Baltic observations – I – introduction

The Baltic republics Lithuania, Latvia, and Lithuania, where I spent my summer holiday this year, have much to enjoy for visiting tourists: historic cities with well-preserved mediaeval or Art Nouveau centres, a beautiful countryside with unspoiled forests, bogs and lakes, a friendly coast with sand beaches, dunes and islands. The occasional Molvanian experience notwithstanding, the general level of what is on offer is such that it is often almost impossible to believe that, unlike the former Warsaw Pact countries in Central Europe, this was part of the Soviet Union only fourteen years ago.

Many people in the old EU, myself not excepted until recently, tend to look at the Baltic republics as one big Finland in the making: hi-tech and efficient in their economy, transparent and democratic in their politics. This picture is largely correct. Yet, on closer inspection, traces of the past still remain.

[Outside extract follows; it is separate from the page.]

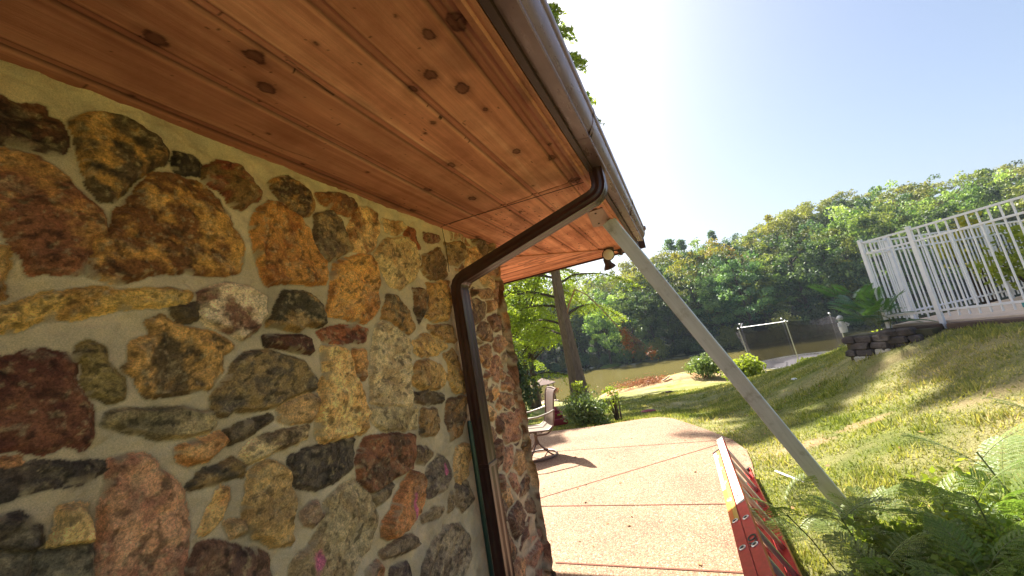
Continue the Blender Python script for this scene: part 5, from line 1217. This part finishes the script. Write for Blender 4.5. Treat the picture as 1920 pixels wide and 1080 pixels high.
# ------------------------------------------------------------------ pool deck, fence, wall, figurine
m = MB(); m.prism(DECK, .80, 1.0); tag(m.build('pool_deck', W['deck'], bevel=.01), kind='structure')
fe = empty('pool_fence', (3.1, 6.85, 1.0), 0, 'white metal picket fence around the pool deck at the right edge', 'fence')
FL = Vector(fe.location)
def post(x, y, z0=.86, z1=2.30):
    mb = MB(); mb.box(Vector((x, y, (z0 + z1) / 2)) - FL, (.046, .046, z1 - z0), Matrix.Rotation(.6, 3, 'Z')); mb.box(Vector((x, y, z1 + .008)) - FL, (.054, .054, .02), Matrix.Rotation(.6, 3, 'Z'), bev=.005); mb.build('post', W['fence'], fe)
def panel(a, b, ztop=2.27, z0=1.04, zt2=2.10, sp=.098):
    a = Vector((*a, 0)); b = Vector((*b, 0)); d = (b - a); L = d.length; d.normalize(); ang = math.atan2(d.y, d.x); R = Matrix.Rotation(ang, 3, 'Z')
    for z in (ztop, zt2, z0 + .10):
        mb = MB(); mb.box(a + d * L / 2 + Vector((0, 0, z)) - FL, (L - .05, .028, .026), R); mb.build('rail', W['fence'], fe)
    mb = MB(); n = int(L / sp); 
    for i in range(1, n): mb.box(a + d * (L * i / n) + Vector((0, 0, (z0 + ztop) / 2)) - FL, (.015, .015, ztop - z0 - .026), R)
    mb.build('pickets', W['fence'], fe)
FP = [(5.0, 3.95), (4.12, 5.30), (3.11, 6.87), (2.72, 7.28), (3.17, 7.66), (5.01, 9.03), (6.85, 10.4), (8.7, 11.75)]
FP[0] = (5.05, 3.85)
for p in FP: post(*p)
for a, b in zip(FP[:-1], FP[1:]): panel(a, b)
m = MB(); 
for a, b in (((3.13, 6.80), (4.9, 3.75)), ((3.08, 6.84), (2.66, 7.28))):
    a = Vector((*a, .90)); b = Vector((*b, .90)); d = b - a; m.box((a + b) / 2, (d.length, .11, .14), Matrix.Rotation(math.atan2(d.y, d.x), 3, 'Z'), bev=.01)
tag(m.build('timber_edging', W['timber']), 'dark weathered timber edging under the white pool fence', 'edging')
# low dry stone wall
rw = empty('retaining_wall', (2.6, 7.2, .7), 0, 'low dark dry stone wall in front of the pool fence corner', 'wall')
rng = np.random.default_rng(14); RL = Vector(rw.location); pth = [Vector((2.20, 7.42, 0)), Vector((2.50, 7.08, 0)), Vector((2.84, 6.80, 0))]
for row in range(4):
    for sI in range(2):
        a, b = pth[sI], pth[sI + 1]; d = b - a; L = d.length; t = (.0 if row % 2 else .09)
        while t < L - .05:
            w = .13 + .13 * rng.random(); c = a + d * ((t + w / 2) / L); gzz = gz(c.x, c.y); z = .58 + row * .098 + .05 * sI
            if z + .05 > gzz - .02:
                mb = MB(); mb.box((0, 0, 0), (w - .012, .17, .098), Matrix.Rotation(math.atan2(d.y, d.x) + rng.normal() * .05, 3, 'Z'), bev=.018)
                mb.v = [(x + rng.normal() * .006 + c.x - RL.x, y + rng.normal() * .006 + c.y - RL.y, zz + rng.normal() * .004 + z - RL.z) for x, y, zz in mb.v]
                mb.build('stone', W['stone_p'] if rng.random() < .07 else W['stone_l'], rw)
            t += w
m = MB(); m.prism([(2.22, 7.44), (2.52, 7.10), (2.92, 6.74), (3.1, 6.85), (2.72, 7.30), (2.5, 7.62)], .55, .93); tag(m.build('planting_bed', W['bank']), kind='structure')
# figurine
fg = empty('garden_figurine', (2.24, 7.43, 1.03), 0, 'small white plaster figurine standing on the left end of the dry stone wall', 'figurine')
m = MB(); m.lathe([(.045, -.04), (.05, 0), (.052, .03), (.038, .09), (.030, .125), (.018, .14), (.020, .15)], 14); m.box((.03, -.02, .07), (.03, .05, .06), bev=.01); m.build('body', W['statue'], fg, smooth=True)
m = MB(); m.lathe([(.008, .142), (.028, .15), (.040, .172), (.041, .192), (.030, .216), (.010, .226)], 14); m.build('head', W['statue'], fg, smooth=True)
m = MB(); m.tube([(.04, -.01, .11), (.075, -.03, .075), (.05, -.06, .06)], .012, 6); m.tube([(-.04, -.01, .11), (-.055, -.04, .06), (-.02, -.06, .04)], .012, 6); m.build('arm', W['statue'], fg, smooth=True)
# teal and white pool cover box
m = MB(); pc = empty('pool_slab', (4.62, 6.62, 1.0), -.6, 'white topped teal plastic slab on the deck behind the fence', 'pool cover')
m = MB(); m.box((0, 0, .06), (1.5, .7, .12), bev=.03); m.build('side', W['teal'], pc); m = MB(); m.box((0, 0, .135), (1.46, .66, .03), bev=.012); m.build('top', W['white'], pc)
shrub('yellow_plant', (5.1, 8.55, 1.0), .7, .4, 1.25, 'leaf_lime', .09, 900, 'yellow green plant growing behind the white pool fence', 'plant', seed=81, nc=24)
shrub('yellow_plant', (6.0, 9.2, 1.0), .6, .4, 1.0, 'leaf_lime', .09, 700, 'lower yellow green plant further right behind the pool fence', 'plant', seed=82, nc=20)
shrub('sunflower_clump', (5.0, 9.55, .9), .55, .3, 1.95, 'leaf_yel', .11, 520, 'tall clump of yellow flowers showing above the back of the pool fence', 'flowers', seed=83, nc=26)

# ------------------------------------------------------------------ pinnate leaves (plants with feathery fronds)
def frond(rng, L=.34, pairs=9, pin=.13, nleaf=16, ll=.011, lw=.0036, droop=.35, simple_=False):
    """returns leaflet quads (V), rachis points list; local frame: x along, y sideways, z up"""
    V = []; ra = []; 
    def pt(s): return np.array([L * s * (1 - .08 * s), 0, L * (.10 * s - droop * s * s)])
    ra.append([pt(s) for s in np.linspace(0, 1, 7)])
    for i in range(pairs):
        s = .16 + .84 * (i + .5) / pairs; p = pt(s); pl = pin * math.sin(PI * min(.97, .22 + .72 * s)) ** .6
        for sd in (-1, 1):
            a = math.radians(62 - 18 * s) * sd; d = np.array([math.cos(a), math.sin(a), -.05]); up = np.array([0, 0, 1.0])
            if simple_:
                side = np.cross(up, d); w = pl * .095; q = p + d * pl; mid = p + d * pl * .42; dz = np.array([0, 0, -.12 * pl]); V += [p, mid + side * w, q + dz, mid - side * w]; continue
            e = [p + d * pl * t + np.array([0, 0, -.35 * pl * t * t]) for t in np.linspace(0, 1, 4)]; ra.append(e)
            side = np.cross(up, d); side /= np.linalg.norm(side)
            for j in range(nleaf):
                t = .06 + .94 * (j + .5) / nleaf; c = p + d * pl * t + np.array([0, 0, -.35 * pl * t * t]); l = ll * (1.0 - .35 * abs(t - .5))
                for s2 in (-1, 1):
                    o = side * s2 * math.cos(.35) + d * math.sin(.35); tipz = np.array([0, 0, -.15 * l + rng.normal() * l * .12]); n_ = d * lw
                    V += [c, c + o * l * .5 + n_ + tipz * .4, c + o * l + tipz, c + o * l * .5 - n_ + tipz * .4]
    return np.array(V), ra
def feathery(name, loc, stems, label, mat, nvar=4, seed=1, group=None, cat='plant', per=9, **fk):
    """stems: list of (base offset, tip offset)"""
    rg = np.random.default_rng(seed); root = empty(name, loc, 0, label, cat, group); var = [frond(rg, **fk) for _ in range(nvar)]
    Vs = []; Ts = []; mb = MB()
    for b, tip in stems:
        b = Vector(b); tip = Vector(tip); mid = (b + tip) / 2 + Vector((rg.normal() * .04, rg.normal() * .04, .06)); sp = [b, mid, tip]; mb.tube(arc_path(sp, .2, 6), .0038, 6, cap=False)
        for k in range(per):
            t = .30 + .70 * (k + .5) / per; p = b.lerp(mid, t * 2) if t < .5 else mid.lerp(tip, t * 2 - 1)
            az = k * 2.4 + rg.normal() * .4; el = .35 + .5 * t + rg.normal() * .15 - (.3 if t < .5 else 0)
            Rm = (Matrix.Rotation(az, 3, 'Z') @ Matrix.Rotation(-el, 3, 'Y') @ Matrix.Rotation(rg.normal() * .25, 3, 'X')); s = (.75 + .5 * rg.random())
            V, ra = var[int(rg.integers(nvar))]; A = np.array(Rm) * s; Vs.append(V @ A.T + np.array(p)); Ts.append(np.repeat(np.clip(rg.random() * .6 + rg.random(len(V) // 4) * .4, 0, 1), 4))
            for i, r_ in enumerate(ra): mb.tube([p + Vector(A @ q) for q in r_], .0016 if i == 0 else .0007, 4 if i == 0 else 3, cap=False)
    V = np.concatenate(Vs); np_mesh('leaves', V, np.arange(len(V)).reshape(-1, 4), W[mat], root, attrs={'tint': np.concatenate(Ts)}); mb.build('stem', W['stem'], root)
    return root
rg = np.random.default_rng(5)
def stems_for(spots, zb): return [((x, y, zb), (tx_, ty_, tz_)) for x, y, tx_, ty_, tz_ in spots]
FK = dict(L=.24, pairs=8, pin=.095, nleaf=14, ll=.010, lw=.0030, droop=.30, )
def ground_stems(specs, loc):
    out = []
    for (x, y, dx, dy, h) in specs: z = gz(x, y); out.append(((x - loc[0], y - loc[1], z - .03 - loc[2]), (x + dx - loc[0], y + dy - loc[1], z + h - loc[2])))
    return out
L1 = (.62, 2.45, .0)
feathery('mimosa_seedling', L1, ground_stems([(.52, 2.87, -.20, .05, .34), (.60, 2.72, -.05, .0, .40), (.66, 3.00, .08, .08, .28), (.60, 2.42, -.05, -.15, .40)], L1), 'feathery mimosa seedling hanging over the near end of the red ladder', 'leaf_mim', seed=21, group='mimosa seedlings at the lower right', **FK)
L2 = (.95, 2.0, .0)
feathery('mimosa_seedling', L2, ground_stems([(.98, 2.67, .0, .10, .34), (1.1, 2.42, .08, .12, .45), (.88, 2.27, .0, -.08, .45), (1.3, 2.67, .12, .1, .40), (1.25, 2.27, .1, .0, .42)], L2), 'dense feathery mimosa seedling filling the bottom right corner', 'leaf_mim', seed=22, group='mimosa seedlings at the lower right', **FK)
L3 = (1.05, 1.75, .0)
feathery('mimosa_seedling', L3, ground_stems([(1.30, 2.60, -.12, .12, .62), (1.55, 2.85, .05, .10, .72), (1.15, 2.47, -.12, .05, .52)], L3), 'tallest mimosa seedling with arching comb like fronds at the right edge', 'leaf_mim', seed=23, group='mimosa seedlings at the lower right', per=6, L=.30, pairs=10, pin=.12, nleaf=19, ll=.010, lw=.0028, droop=.30)
# broad leaved weeds under them
for i, (x, y, rx, h, mt, lf, n, lb) in enumerate([(.78, 2.75, .34, .30, 'leaf_mim', .04, 1500, 'low leafy weeds between the ladder and the prop board foot'), (1.2, 2.85, .40, .40, 'leaf_lime', .045, 1900, 'bright leafy weeds right of the prop board foot'), (1.05, 2.45, .42, .46, 'leaf_mim', .030, 3000, 'dark leafy weeds under the corner mimosa'), (1.5, 2.5, .42, .5, 'leaf_mim', .034, 2600, 'leafy weeds at the right edge below the tall mimosa'), (.62, 2.1, .34, .38, 'leaf_mim', .028, 2200, 'shaded weeds beside the near end of the ladder'), (1.0, 1.7, .4, .5, 'leaf_mim', .030, 2200, 'shaded weeds nearest the camera at the lower right')]):
    shrub('leafy_weed', G(x, y), rx, rx, h, mt, lf, n, lb, 'weeds', None, 90 + i, nc=26, stem='stem')
for i, (x, y, rx, h, lb) in enumerate([(.80, 3.02, .20, .22, 'small lime weeds at the foot of the prop board'), (1.05, 3.0, .26, .22, 'lime weeds right behind the foot of the prop board'), (1.45, 2.85, .34, .34, 'lime weeds at the right edge above the dense seedling'), (.68, 2.92, .14, .2, 'small sprig of lime weeds touching the ladder rungs')]):
    shrub('lime_weed', G(x, y), rx, rx, h, 'leaf_lime', .032, 700, lb, 'weeds', None, 120 + i, nc=16, stem='stem')
# pinnate plant by the dry stone wall
L4 = (2.62, 7.22, .92)
st = [((rg.normal() * .05, rg.normal() * .05, 0), (rg.normal() * .26, rg.normal() * .2, .28 + .34 * rg.random())) for _ in range(7)]
feathery('sumac_plant', L4, st, 'blue green plant with pinnate leaves before the pool fence corner', 'leaf_sum', seed=31, per=5, L=.46, pairs=15, pin=.115, droop=.28, simple_=True)

# ------------------------------------------------------------------ haze
m = MB(); m.box((0, 150, 18), (900, 900, 70)); hz = m.build('haze', W['white']); tag(hz, kind='stuff')
hm = bpy.data.materials.new('haze_air'); hm.use_nodes = True; n = hm.node_tree; n.nodes.remove(n.nodes['Principled BSDF'])
vp = n.nodes.new('ShaderNodeVolumePrincipled'); vp.inputs['Color'].default_value = (.66, .82, 1.0, 1); vp.inputs['Density'].default_value = .00028; vp.inputs['Anisotropy'].default_value = .2
n.links.new(vp.outputs[0], n.nodes['Material Output'].inputs['Volume']); hz.data.materials.clear(); hz.data.materials.append(hm)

There are of course the obvious ones which have to do with incomes and the economic situation: According to Eurostat figures, all three of the Baltic countries’ inhabitants saw their purchasing power rank bottom of the EU25 list in 2002, with predictions for 2006 showing not much of a change in this respect.

But figures also show solid GDP growth rates in the order of 5% or more over the entire region – and even if Latvia remains bottom of the GDP list over that entire period, it will have seen its GDP per head (in purchasing power standard, PPS) rise from 39% to 47.8% of the EU average. This is quite something. And I have to say that the buzz was palpable in all the cities we visited, perhaps most of all in Riga. There was constantly this exciting feeling you get almost nowhere in the old EU: the feeling of an abundancy of opportunities everywhere around you, and plenty of evidence of people grabbing them, setting up businesses and realising new ideas. So yes, the Baltic economies are burdened with the heritage of their communist past, but they are dealing with it pretty well and developments are going fast in the right direction.

The economic heritage, however, is a relatively superficial thing. Value patterns are much more difficult to change. This is, to an extent, a good thing, as it means that the totalitarian regimes of Nazis and Soviets that occupied the Baltic region for most of the past century (the latter did so twice) have not been able to impose their value systems (or lack thereof) as effectively as they wanted. On the other hand, this also means less palatable value patterns (whether they developed before the occupation, during the occupation, or as a reaction to occupation) may also survive longer than one might wish for.

I came across a few examples where values patterns, at the very least, evoke questions, which I intend to deal with in three future posts:

  • Dealing with the past – a case study on occupation museums
  • Gay prides – soviet values and post-soviet diversity
  • The nationality question – dealing with the Russian minority

I should add immediately that they are by no means typical for the Baltic region alone: similar issues are at stake in other countries of the former Eastern Bloc, and it is not difficult to link most of them, one way or another, to issues currently discussed in countries of the old EU which also have to do with questions of identity, fear and responsibility.

So in a way, you could always consider this short series on the Baltics as a case study in the broader perspective of Central and Eastern European values in particular, or European values in general.

One Response to “Baltic observations – I – introduction”

  1. Pascal Van Hecke Says:

    From: http://radio.weblogs.com/0114726/2003/04/09.html#a392

    “”My favorite explanation of the differences of the Baltic countries is the story of how Lenin statues fell when their freedom was realized.

    In Lithuania, the people gathered en-mass to beat it to a pulp.
    In Latvia, a committee was formed and after much deliberation it was carted away.
    In Estonia, some called a Finnish crane company via cell phone and it was removed promptly.”